Did UT over-schedule?

Bruce Pearl admits that Tennessee's five non-conference losses this season can be attributed to the fact he over-scheduled a bit.

Just because he admits it doesn't mean he regrets it, however.

The Vols are 4-2 in SEC play but carry a lackluster 13-7 overall record due to non-league losses to Temple, Kansas, Memphis and Gonzaga (twice). As a result, they did not get a single vote in the most recent Associated Press poll.

Is Pearl concerned? Not really. Still, he concedes that he and assistant coach Tony Jones probably put too many hurdles in front of a youthful UT squad by assembling such a rugged schedule this season.

"It was one or two (games) too tough, just based on the math," Pearl said, noting that games with Temple and Gonzaga may have pushed the slate over the top. Still, arranging those games made perfect sense at the time.

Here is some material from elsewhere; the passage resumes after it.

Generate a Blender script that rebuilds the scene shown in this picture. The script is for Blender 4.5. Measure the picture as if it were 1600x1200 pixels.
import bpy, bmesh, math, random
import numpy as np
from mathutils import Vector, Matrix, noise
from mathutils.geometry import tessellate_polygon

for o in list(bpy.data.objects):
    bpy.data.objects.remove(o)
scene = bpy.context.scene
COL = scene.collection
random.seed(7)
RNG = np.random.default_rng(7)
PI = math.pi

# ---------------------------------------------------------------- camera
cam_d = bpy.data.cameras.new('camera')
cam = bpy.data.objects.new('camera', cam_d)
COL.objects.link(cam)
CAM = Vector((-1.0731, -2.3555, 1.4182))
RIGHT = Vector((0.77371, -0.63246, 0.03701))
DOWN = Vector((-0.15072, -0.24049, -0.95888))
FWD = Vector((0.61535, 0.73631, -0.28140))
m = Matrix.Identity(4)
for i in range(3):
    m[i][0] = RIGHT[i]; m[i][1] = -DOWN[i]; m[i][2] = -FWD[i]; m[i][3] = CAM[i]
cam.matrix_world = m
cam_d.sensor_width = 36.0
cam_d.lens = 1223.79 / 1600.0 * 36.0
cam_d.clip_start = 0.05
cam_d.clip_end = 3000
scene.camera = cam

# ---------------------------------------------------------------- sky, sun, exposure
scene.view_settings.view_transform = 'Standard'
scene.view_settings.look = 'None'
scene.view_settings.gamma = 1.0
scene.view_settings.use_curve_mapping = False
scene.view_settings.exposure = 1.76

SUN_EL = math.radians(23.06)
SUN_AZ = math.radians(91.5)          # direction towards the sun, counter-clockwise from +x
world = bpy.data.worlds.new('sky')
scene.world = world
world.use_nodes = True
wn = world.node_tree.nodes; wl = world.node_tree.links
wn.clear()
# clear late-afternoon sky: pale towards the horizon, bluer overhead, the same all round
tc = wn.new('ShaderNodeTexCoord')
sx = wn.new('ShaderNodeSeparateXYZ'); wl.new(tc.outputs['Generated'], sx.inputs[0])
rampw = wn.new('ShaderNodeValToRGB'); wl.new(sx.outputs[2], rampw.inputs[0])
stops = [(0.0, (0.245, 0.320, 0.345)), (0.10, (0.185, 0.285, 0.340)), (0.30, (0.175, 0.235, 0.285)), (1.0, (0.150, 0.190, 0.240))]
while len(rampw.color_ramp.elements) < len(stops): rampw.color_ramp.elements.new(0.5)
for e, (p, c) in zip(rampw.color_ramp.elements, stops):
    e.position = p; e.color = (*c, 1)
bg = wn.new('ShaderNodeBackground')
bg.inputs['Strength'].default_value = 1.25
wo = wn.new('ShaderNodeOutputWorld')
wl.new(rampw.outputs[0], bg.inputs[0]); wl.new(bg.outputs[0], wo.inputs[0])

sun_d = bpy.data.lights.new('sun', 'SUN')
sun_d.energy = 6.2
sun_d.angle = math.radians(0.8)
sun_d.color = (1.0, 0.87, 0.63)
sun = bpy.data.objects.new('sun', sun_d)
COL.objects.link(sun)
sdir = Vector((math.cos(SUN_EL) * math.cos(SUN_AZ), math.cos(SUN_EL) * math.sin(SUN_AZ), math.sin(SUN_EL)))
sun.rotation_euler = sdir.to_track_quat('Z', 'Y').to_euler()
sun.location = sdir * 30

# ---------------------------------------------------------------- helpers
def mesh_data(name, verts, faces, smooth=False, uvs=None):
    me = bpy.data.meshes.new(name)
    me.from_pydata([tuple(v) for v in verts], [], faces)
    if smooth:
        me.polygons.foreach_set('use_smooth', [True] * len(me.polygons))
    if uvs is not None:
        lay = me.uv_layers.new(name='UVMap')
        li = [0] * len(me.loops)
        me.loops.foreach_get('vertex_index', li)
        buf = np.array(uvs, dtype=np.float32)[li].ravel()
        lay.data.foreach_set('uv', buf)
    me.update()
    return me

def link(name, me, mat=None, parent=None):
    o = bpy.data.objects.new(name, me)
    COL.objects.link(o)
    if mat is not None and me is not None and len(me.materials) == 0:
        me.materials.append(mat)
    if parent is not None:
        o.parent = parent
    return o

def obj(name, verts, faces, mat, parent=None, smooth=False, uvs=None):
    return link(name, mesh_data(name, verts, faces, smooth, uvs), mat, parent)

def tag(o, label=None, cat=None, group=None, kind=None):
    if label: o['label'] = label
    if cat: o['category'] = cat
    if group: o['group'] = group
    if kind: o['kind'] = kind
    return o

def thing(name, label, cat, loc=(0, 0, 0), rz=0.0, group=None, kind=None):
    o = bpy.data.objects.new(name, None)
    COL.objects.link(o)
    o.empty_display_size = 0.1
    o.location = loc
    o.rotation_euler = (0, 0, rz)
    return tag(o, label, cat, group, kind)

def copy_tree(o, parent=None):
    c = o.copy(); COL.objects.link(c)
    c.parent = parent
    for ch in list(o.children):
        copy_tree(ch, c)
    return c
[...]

Pearl said Tennessee scheduled a home-and-home with Temple last year in order to get the 2007-08 opener in newly-remodeled Thompson-Boling Arena on national TV. The ploy worked, and UT got a chance to "show it off on ESPN," the coach noted.

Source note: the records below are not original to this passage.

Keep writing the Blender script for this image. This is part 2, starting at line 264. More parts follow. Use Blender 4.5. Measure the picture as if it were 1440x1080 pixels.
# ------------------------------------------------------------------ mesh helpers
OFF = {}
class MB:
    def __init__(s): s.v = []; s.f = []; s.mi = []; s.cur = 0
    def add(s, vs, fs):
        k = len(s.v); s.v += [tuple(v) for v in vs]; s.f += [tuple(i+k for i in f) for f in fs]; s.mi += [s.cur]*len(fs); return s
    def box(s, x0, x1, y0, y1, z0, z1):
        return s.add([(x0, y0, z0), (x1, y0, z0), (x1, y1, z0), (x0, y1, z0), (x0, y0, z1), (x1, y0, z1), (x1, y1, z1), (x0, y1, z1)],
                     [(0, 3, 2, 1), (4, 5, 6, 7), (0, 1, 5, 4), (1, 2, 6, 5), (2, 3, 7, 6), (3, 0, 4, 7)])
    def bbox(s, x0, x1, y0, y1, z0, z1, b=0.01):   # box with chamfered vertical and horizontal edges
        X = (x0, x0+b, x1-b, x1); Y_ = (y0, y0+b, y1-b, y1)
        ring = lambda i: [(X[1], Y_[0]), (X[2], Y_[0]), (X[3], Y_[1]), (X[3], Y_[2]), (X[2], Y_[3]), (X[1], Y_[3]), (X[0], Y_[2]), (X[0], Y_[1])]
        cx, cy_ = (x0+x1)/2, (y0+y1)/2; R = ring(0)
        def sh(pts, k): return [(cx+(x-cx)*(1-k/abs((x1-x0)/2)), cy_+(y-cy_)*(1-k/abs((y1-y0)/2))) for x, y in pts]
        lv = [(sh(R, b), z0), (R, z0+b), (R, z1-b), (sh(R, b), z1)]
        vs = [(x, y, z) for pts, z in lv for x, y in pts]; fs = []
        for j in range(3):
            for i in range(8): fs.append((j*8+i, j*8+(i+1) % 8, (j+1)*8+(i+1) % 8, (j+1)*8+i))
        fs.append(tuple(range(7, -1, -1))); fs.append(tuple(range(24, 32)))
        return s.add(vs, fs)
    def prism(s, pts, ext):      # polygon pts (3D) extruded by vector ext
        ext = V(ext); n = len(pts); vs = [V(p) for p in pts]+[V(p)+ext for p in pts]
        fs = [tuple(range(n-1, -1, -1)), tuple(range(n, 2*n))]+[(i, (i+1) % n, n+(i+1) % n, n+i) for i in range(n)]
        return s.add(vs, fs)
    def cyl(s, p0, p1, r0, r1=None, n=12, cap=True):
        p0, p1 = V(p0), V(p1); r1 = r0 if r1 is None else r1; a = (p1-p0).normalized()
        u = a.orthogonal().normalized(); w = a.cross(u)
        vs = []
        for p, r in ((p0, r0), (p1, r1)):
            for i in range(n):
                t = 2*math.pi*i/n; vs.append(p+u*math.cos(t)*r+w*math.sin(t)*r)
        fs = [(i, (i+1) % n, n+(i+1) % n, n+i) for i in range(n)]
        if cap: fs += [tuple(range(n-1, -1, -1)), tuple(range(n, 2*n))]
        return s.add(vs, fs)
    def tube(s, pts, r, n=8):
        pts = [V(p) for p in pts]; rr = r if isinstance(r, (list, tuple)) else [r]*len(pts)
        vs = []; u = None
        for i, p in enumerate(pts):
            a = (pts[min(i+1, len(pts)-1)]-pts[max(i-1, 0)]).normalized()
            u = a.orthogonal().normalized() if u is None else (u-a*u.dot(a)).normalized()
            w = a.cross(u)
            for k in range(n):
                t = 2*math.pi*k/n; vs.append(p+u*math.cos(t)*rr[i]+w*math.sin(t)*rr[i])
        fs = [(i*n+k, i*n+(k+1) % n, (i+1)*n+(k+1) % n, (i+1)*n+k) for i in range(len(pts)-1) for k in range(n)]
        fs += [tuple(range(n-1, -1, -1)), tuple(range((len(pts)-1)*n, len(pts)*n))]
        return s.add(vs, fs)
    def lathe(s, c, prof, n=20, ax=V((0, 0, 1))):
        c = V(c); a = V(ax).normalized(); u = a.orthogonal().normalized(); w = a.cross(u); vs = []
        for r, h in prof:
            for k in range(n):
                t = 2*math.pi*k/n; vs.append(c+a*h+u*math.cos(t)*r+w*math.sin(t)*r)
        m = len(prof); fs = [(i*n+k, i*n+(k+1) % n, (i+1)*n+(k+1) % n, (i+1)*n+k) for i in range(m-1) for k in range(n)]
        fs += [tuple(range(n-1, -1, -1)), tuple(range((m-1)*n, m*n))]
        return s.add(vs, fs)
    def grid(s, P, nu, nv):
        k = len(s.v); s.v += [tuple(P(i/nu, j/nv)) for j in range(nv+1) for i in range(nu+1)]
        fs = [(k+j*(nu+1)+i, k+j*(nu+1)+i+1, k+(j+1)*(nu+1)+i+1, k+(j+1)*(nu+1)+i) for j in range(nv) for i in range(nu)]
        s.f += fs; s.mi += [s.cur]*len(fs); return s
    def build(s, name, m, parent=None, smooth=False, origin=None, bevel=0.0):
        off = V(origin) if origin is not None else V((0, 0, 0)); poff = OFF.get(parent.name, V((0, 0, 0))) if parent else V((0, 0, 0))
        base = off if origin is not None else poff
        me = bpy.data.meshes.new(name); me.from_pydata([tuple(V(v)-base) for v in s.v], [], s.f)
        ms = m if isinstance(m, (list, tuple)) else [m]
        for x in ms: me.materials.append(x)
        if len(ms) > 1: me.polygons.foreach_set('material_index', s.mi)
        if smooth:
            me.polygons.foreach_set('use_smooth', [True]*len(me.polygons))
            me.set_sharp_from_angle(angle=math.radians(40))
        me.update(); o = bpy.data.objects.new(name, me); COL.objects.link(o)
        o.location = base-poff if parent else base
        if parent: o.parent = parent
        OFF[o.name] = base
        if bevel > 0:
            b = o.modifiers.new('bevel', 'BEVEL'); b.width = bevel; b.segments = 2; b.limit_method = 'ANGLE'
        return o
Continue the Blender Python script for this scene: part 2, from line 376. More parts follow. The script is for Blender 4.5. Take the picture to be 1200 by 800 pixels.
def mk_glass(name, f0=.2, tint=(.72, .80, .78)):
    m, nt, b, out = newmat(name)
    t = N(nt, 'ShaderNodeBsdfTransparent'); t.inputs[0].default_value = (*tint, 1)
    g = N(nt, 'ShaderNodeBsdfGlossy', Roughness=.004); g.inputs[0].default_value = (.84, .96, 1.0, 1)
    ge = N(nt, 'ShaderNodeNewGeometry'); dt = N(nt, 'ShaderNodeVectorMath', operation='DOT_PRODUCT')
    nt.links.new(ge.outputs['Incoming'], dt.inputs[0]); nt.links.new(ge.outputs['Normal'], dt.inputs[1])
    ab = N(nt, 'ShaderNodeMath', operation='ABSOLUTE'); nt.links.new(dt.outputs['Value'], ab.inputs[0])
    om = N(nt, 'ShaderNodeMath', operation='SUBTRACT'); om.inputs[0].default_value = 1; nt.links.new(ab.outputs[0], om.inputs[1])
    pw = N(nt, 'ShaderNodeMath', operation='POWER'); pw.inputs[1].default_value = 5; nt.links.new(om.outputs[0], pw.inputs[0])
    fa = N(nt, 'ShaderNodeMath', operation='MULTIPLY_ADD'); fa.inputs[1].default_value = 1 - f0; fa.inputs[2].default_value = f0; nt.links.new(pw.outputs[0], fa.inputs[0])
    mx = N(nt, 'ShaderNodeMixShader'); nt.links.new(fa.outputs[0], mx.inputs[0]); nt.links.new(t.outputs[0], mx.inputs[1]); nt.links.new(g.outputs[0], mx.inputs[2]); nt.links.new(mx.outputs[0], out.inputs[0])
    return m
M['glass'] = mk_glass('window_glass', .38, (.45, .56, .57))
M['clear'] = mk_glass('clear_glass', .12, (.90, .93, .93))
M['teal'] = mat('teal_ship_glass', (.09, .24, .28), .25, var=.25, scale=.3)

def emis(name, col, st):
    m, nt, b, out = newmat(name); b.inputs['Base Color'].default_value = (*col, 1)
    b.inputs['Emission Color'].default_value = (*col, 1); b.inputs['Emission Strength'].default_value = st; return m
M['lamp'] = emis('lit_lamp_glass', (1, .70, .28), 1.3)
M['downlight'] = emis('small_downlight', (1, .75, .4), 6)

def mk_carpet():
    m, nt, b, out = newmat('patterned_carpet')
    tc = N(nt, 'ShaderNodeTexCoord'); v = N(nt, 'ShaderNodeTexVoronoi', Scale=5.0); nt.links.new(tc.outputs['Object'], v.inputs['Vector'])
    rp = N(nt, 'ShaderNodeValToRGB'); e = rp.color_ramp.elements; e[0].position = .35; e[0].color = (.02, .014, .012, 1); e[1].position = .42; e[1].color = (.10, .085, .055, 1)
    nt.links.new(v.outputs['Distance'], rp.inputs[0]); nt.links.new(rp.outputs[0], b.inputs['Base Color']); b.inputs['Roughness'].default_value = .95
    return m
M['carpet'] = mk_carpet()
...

The decision to schedule a home-and-home with Gonzaga last year was based on sound logic that simply didn't pan out.

"The Gonzaga game worked exactly opposite of how I thought it would," Pearl noted. "I thought we'd go out to Seattle (last season), take one on the chin, but have Gonzaga at home (this season) and be able to get 'em here. It worked the opposite of how I thought it would work."

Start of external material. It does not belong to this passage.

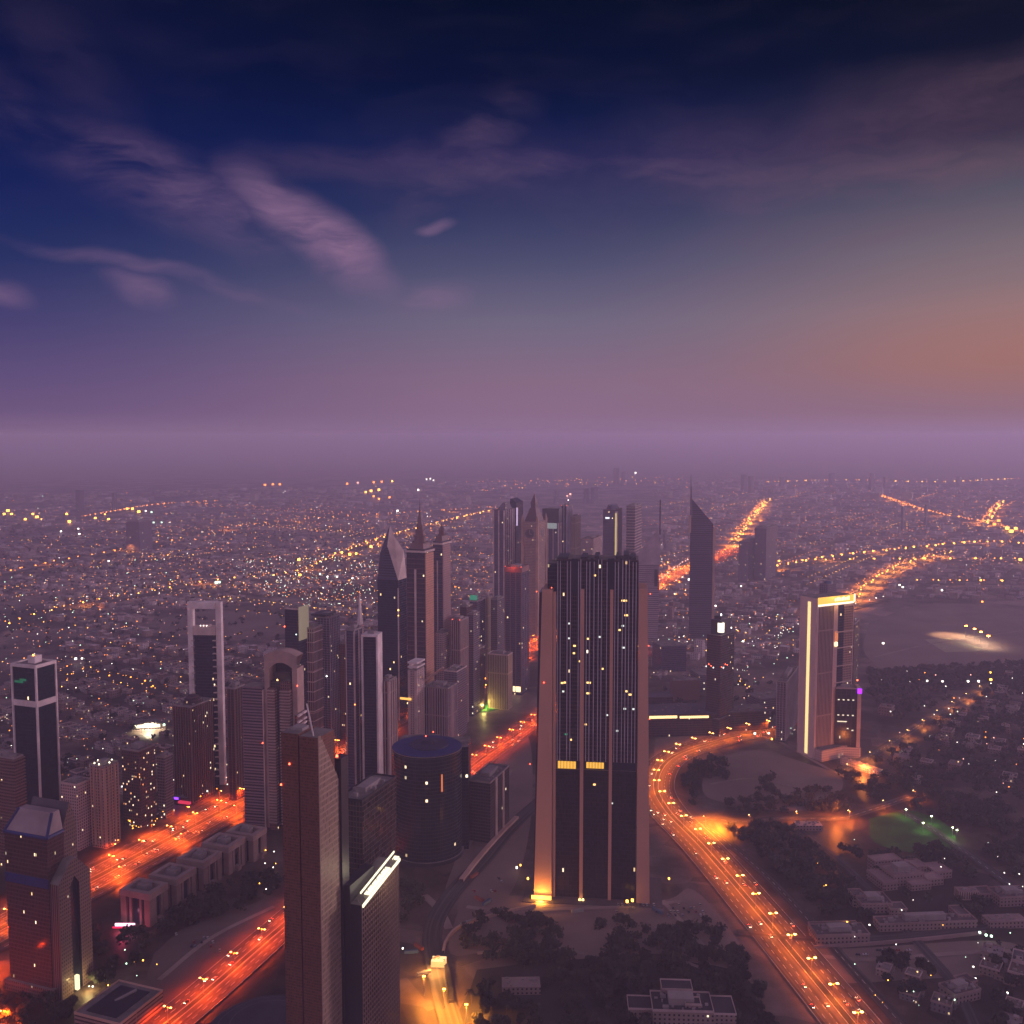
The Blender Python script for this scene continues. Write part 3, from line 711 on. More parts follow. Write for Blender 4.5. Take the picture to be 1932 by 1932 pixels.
# --- blue topped cylinder
xc, yc = G(806, 1612); rr = 66*(yc*ct+330*st)/FP
F = dict(c=(xc, yc+rr*.2), w=2*rr, d=2*rr, rz=0, h=hgt(xc, yc-rr, 1433))
root = thing('round_tower', 'round dark glass tower with a flat blue roof', 'tower', F); h = F['h']
f_cyl = facade('round_dark_glass', (.035,.04,.05), (.010,.018,.032), 3.8, 2.6, .9, .8, .004, seed=23, gr=.10, wr=.3)
mb = MB(); mb.cyl(0, 0, rr, 0, h, 56, 0, 1); mb.build('body', [f_cyl, bluem], root)
mb = MB(); mb.cyl(0, 0, rr+.35, h-1.0, h-.5, 56, 0); mb.build('rim', greyc, root)
mb = MB(); mb.cyl(2, 3, rr*.55, h+.0, h+1.6, 32, 0); mb.box(-6, 8, 2, 12, h+1.6, h+4.5); mb.build('roof_plant', plain('navy_plant', (.04,.04,.09), .6), root)
mb = MB(); mb.prism([(rr*.62,2),(rr*1.18,6),(rr*1.22,rr*1.1),(rr*.3,rr*1.2)], 0, h-3, 0, 1); mb.build('rear_wing', [f_cyl, roofm], root)
mb = MB(); mb.prism([(rr*-.9,rr*.6),(rr*.3,rr*.9),(rr*.3,rr*1.3),(rr*-.8,rr*1.2)], 0, h-2, 0, 1); mb.build('rear_wing', [f_cyl, roofm], root)
add = MB(); add.cyl(0, 0, rr+2, 0, 4, 48, 0, 1); add.build('base_ring', [darkm, roofm], root)
for x_, y_ in ((-3,rr*.5),(4,rr*.9)): beacon(root, x_, y_, h+4.5, .6)
mb = MB(); ta = R(-62); mb.box(rr*math.cos(ta)-.8+.7, rr*math.cos(ta)+1.5, rr*math.sin(ta)-.9, rr*math.sin(ta)+.4, h-38, h-20); mb.build('lit_strip', glow('dim_orange', (1,.25,.08), .8), root)
# low dark block at its right
F = foot(884, 925, 954, 1478, 1592, 20, dep=60)
root = tower('office_block', 'low dark office block with two pale vertical ribs right of the round tower', F, f_dkgrid, cat='building')
mb = MB()
for t in (.25, .62): mb.box(F['w']/2-.02, F['w']/2+1.6, -F['d']/2+F['d']*t, -F['d']/2+F['d']*t+3, 0, F['h']+1)
mb.build('ribs', pale, root)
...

If Tennessee had scheduled a couple of relative pushovers instead of Temple and Gonzaga, the 2008-09 Vols would be 15-5 instead of 13-7. Pearl concedes that "Those two games probably put us one or two games on the heavy side, but you've got to have those (opportunities for quality wins)."

SEC East leader Florida (18-4) and West leader LSU (17-4) padded their overall records this season by playing weak non-conference schedules. Given the overall inexperience of Tennessee's roster, was Pearl tempted to do the same?

"With five new players, yeah," the coach admitted. "But I don't think you can schedule based on personnel.... Our schedule's been a function of the growth and development of this program, so I wouldn't change.

"Could we have developed a little more confidence (by facing softer foes) early in the season? Yes, I think we could have. But the answer as to whether or not it was the right thing is going to be (based on) what continues to happen now."

It's no secret that teams sometimes gain more from a loss than they do from a victory. Tennessee's Jan. 3 setback at Kansas, the defending national champ, was just such a game.

"I think getting beat at Kansas helped us go to Georgia and Vanderbilt and win two games in a row," Pearl said. "There's no question."

Unfortunately for the Vols, Kansas was one of five teams to beat UT in January. The Big Orange scarcely resembled the team that dumped Siena and Georgetown in the Old Spice Classic at Orlando in late November. Pearl says Orlando did not provide an accurate reading of where his team was, however.

"The players may have been confident leaving Orlando but I never was particularly confident," the coach recalled. "I kept talking about how much more we had to learn.

"I don't think we were playing great in Orlando; I thought we were playing well for early in the season. I don't think we made enough progress between Orlando and January, and that was part of our downfall."

Although Pearl is not happy with Tennessee's 13-7 record, he understands that a tough schedule can make the road to March Madness somewhat bumpy.

"Have we lost to a bad team yet? No," he said. "The average Sagarin rating for the teams we've lost to is 30.

"No excuses.... We haven't beaten enough of the good teams in my mind. A couple more in the left side of the (won-lost) column is where I'd like to be but we've not lost to a bad team yet."